Aku malah ga kebayang dia berani lakuin itu.”

“Ya udah sih, yang penting niatmu aja non. Aku kenal kamu sebagai orang yang rasional dan cukup berpikir panjang untuk anak seumuran kita. Dulu malah kamu pernah bilang, kalopun punya intuisi, kamu akan kaji lagi intuisi itu sebelum bertindak. Kita doakan aja anak kecil tadi dan pengemis-pengemis yang lain ya. Kita doain buat keadaan yang lebih baik. Setidaknya di sekitar kita.”

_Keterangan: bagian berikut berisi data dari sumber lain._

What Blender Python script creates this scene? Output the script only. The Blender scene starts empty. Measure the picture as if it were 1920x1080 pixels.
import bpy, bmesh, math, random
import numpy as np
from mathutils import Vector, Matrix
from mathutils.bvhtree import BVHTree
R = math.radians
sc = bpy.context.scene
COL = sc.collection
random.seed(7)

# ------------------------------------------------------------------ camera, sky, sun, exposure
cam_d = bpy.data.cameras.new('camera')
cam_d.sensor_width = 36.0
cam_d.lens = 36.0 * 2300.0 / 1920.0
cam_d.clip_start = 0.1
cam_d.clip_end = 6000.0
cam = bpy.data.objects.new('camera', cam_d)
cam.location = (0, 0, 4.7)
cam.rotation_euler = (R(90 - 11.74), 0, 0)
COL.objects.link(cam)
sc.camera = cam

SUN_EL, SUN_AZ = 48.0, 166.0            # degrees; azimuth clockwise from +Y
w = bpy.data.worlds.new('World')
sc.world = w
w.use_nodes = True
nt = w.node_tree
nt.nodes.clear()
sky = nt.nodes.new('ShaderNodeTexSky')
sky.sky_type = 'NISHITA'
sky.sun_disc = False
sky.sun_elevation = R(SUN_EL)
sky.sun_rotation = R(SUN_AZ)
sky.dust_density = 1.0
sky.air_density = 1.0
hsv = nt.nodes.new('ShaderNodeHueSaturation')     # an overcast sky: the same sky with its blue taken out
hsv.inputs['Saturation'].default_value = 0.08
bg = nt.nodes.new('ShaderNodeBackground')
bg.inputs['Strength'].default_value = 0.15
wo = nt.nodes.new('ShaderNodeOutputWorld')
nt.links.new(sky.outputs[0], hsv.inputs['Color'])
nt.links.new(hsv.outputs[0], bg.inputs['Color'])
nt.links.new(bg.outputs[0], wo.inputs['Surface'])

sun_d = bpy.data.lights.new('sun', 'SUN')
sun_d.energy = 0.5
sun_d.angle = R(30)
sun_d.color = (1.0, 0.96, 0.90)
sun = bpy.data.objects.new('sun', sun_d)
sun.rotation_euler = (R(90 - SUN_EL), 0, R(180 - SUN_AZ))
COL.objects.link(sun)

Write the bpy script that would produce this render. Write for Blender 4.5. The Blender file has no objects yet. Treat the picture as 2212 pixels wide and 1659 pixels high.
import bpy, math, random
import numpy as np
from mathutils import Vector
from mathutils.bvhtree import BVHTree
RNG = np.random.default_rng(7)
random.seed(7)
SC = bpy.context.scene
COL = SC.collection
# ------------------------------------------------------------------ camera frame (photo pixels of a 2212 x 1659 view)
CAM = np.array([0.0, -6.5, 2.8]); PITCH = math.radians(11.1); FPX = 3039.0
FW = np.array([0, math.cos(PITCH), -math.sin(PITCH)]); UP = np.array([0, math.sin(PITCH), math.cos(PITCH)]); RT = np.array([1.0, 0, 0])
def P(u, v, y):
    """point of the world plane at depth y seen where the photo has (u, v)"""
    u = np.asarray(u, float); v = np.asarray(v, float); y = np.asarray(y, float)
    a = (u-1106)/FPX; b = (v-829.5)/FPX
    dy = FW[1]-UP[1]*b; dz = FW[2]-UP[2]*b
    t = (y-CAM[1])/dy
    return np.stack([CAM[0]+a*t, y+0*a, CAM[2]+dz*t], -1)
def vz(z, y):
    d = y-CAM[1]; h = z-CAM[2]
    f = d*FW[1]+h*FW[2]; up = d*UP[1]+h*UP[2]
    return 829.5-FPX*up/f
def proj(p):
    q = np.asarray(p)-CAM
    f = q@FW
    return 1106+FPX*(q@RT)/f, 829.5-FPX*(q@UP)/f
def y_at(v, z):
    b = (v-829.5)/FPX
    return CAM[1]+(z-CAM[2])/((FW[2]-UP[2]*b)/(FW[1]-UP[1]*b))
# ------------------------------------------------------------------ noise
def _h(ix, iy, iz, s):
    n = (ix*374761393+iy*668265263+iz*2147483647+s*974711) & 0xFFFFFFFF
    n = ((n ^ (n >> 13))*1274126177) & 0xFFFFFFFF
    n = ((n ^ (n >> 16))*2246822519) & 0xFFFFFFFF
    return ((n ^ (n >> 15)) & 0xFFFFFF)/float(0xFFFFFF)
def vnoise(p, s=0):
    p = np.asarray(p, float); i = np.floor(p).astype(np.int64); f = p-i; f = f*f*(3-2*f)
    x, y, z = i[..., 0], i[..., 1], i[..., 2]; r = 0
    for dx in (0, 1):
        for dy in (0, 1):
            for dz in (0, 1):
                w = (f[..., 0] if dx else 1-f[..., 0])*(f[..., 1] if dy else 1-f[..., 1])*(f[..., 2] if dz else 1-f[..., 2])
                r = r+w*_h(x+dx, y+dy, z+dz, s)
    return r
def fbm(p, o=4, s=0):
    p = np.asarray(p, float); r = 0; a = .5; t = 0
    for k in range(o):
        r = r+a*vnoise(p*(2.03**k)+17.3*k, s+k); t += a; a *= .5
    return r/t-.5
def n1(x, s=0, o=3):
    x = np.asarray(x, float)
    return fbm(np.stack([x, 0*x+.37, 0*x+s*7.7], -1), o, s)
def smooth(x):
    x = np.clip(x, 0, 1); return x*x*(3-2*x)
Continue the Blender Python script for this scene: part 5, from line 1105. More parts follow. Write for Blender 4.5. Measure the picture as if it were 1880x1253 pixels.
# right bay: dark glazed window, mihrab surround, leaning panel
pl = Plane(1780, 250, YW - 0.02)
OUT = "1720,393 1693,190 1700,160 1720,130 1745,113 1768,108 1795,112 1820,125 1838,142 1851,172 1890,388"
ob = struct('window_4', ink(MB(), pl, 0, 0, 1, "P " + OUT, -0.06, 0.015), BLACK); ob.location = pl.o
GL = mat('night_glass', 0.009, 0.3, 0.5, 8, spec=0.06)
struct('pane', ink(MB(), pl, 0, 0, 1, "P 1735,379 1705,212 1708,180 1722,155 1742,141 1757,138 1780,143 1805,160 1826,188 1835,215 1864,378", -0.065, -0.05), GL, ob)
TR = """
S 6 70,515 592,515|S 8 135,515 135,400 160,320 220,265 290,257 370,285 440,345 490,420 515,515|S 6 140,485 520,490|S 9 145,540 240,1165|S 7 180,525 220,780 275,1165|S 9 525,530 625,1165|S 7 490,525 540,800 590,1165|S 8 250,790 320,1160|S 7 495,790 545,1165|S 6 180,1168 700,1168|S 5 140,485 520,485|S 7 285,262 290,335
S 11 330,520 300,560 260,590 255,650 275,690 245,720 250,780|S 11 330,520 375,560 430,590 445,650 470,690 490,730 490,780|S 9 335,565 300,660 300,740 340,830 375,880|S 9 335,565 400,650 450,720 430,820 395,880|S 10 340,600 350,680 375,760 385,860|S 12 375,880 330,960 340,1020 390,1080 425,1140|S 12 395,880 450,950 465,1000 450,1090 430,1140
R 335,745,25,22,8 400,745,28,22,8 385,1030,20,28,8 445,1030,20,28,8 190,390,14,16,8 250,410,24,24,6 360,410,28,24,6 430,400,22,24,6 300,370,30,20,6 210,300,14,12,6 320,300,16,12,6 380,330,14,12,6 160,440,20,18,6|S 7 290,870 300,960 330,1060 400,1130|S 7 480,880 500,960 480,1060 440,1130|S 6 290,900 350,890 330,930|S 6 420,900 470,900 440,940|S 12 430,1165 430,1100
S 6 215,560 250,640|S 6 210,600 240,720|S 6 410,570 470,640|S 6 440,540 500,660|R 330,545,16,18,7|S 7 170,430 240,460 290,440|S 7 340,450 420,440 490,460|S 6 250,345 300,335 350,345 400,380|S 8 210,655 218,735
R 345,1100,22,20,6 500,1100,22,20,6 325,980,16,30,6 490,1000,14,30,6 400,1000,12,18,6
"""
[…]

Ah, bijaknya temanku ini… teman yang mewarnai banyak episode dalam hidupku, teman berbagi banyak hal, teman menjalani berbagai cerita (Hush! Bukan ini temanya!).

Hampir ashar… Kami memutuskan sholat di masjid kota sebelah barat alun-alun sebelum pulang ke kosan. Merasakan dinginnya lantai masjid memberikan sensasi kenikmatan tersendiri bagi kami yang kepanasan hari itu.

Masa kini…

Senyum-senyum sendiri inget cerita di atas. Sekelumit kisah mewarnai masa SMA yang tak terlupakan. Saya hampir lupa cerita ini sampai membaca notes Fitrah tentang anak-anak di kereta ekonomi. Tak ada tendensi untuk pamer atau sejenisnya, hanya ingin berbagi pengalaman. Kecil, namun semoga bermanfaat. Bacalah dengan nama Tuhanmu yang menciptakan. Nilailah notes ini dari sisi lain juga. Sisi tentang kehidupan mereka yang mengarungi waktu di pinggiran jalan. Mereka yang bahkan mungkin tak berani untuk sekadar memimpikan kehidupan yang lebih baik, apalagi menikmati indahnya mimpi yang dapat dimunculkan lagu-lagu sejenis I Have a Dream, Wind of Change, Imagine, If We Hold on Together, Somewhere Over The Rainbow, Laskar Pelangi, dll.

Wallahu a’lam bisshawab.

10 Juli 2010, hampir tengah malam di salah satu sudut kosan.